Set problem
Read the listing below and copy out every line that holds "part".
══ Dataset section
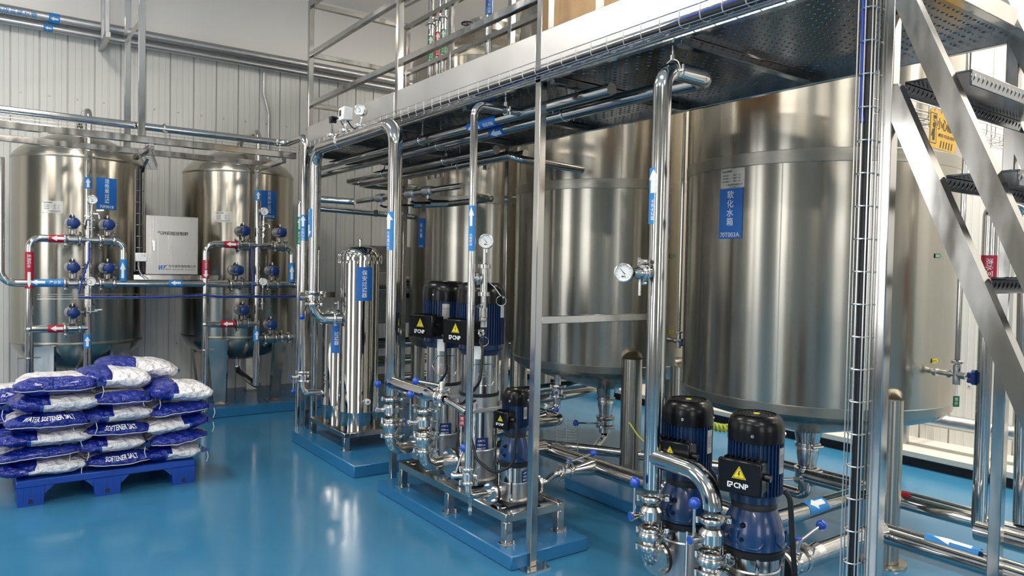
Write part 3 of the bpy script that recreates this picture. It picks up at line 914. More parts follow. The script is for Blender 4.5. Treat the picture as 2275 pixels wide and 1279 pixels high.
b.add([fm(cx - 0.008, cy - 0.002), fm(cx - 0.006, cy - 0.052), fm(cx + 0.014, cy - 0.052), fm(cx + 0.015, cy - 0.002)], [(0, 1, 2, 3)])
b.add([fm(cx - 0.008, cy - 0.004), fm(cx - 0.022, cy - 0.034), fm(cx - 0.015, cy - 0.036), fm(cx - 0.002, cy - 0.012)], [(0, 1, 2, 3)])
b.add([fm(cx + 0.014, cy - 0.004), fm(cx + 0.022, cy + 0.018), fm(cx + 0.016, cy + 0.034), fm(cx + 0.011, cy + 0.032), fm(cx + 0.016, cy + 0.016), fm(cx + 0.009, cy)], [(0, 1, 2, 3, 4, 5)])
for k in range(3):
    b.add([fm(cx - 0.010 + k * 0.008, cy + 0.030), fm(cx - 0.008 + k * 0.008, cy + 0.028), fm(cx - 0.004 + k * 0.008, cy + 0.038), fm(cx - 0.006 + k * 0.008, cy + 0.040)], [(0, 1, 2, 3)])
part(sg, 'pictogram', b, M['ink'], 'black bumped head pictogram')
b = B()
for k in (-0.10, -0.03, 0.06):
    p = o0 + r_ * k + u_ * (SH / 2 - 0.01)
    b.tube([p, p + Vector((0, -0.006, 0.02)), p + Vector((0, 0.0, 0.05)), p + Vector((0, 0.03, 0.05))], 0.0018, 0.01, 6, seg=3)
part(sg, 'hook', b, M['wire'])
# ------------------------------------------------------------------ pipe helpers
ZU = Vector((0, 0, 1))
def clamp_ring(b, p, axis, r, n=20, ear=None):
    # sanitary clamp: two rounded lips with a hinge and a wing nut
    p = Vector(p); a = Vector(axis).normalized()
    b.lathe(p, [(r + 0.001, -0.011), (r + 0.012, -0.010), (r + 0.015, -0.004), (r + 0.015, 0.004), (r + 0.012, 0.010), (r + 0.001, 0.011)], n, a)
    u, w, _ = basis(a)
    e = Vector(ear).normalized() if ear else (u * 0.6 + w * 0.8).normalized()
    e = (e - a * e.dot(a)).normalized()
    tdir = a.cross(e)
    c = p + e * (r + 0.024)
    b.bar(c - tdir * 0.014 - a * 0.0, c + tdir * 0.014, 0.018, 0.018, a)
    b.cyl(c - tdir * 0.03, c + tdir * 0.034, 0.005, n=6)
    b.bar(c + tdir * 0.034 - e * 0.016, c + tdir * 0.034 + e * 0.016, 0.006, 0.010, a)
    c2 = p - e * (r + 0.02)
    b.cyl(c2 - a * 0.012, c2 + a * 0.012, 0.008, n=8)
    return b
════
Solution to the problem
Write part 3 of the bpy script that recreates this picture. It picks up at line 914. More parts follow. The script is for Blender 4.5. Treat the picture as 2275 pixels wide and 1279 pixels high.
part(sg, 'pictogram', b, M['ink'], 'black bumped head pictogram')
part(sg, 'hook', b, M['wire'])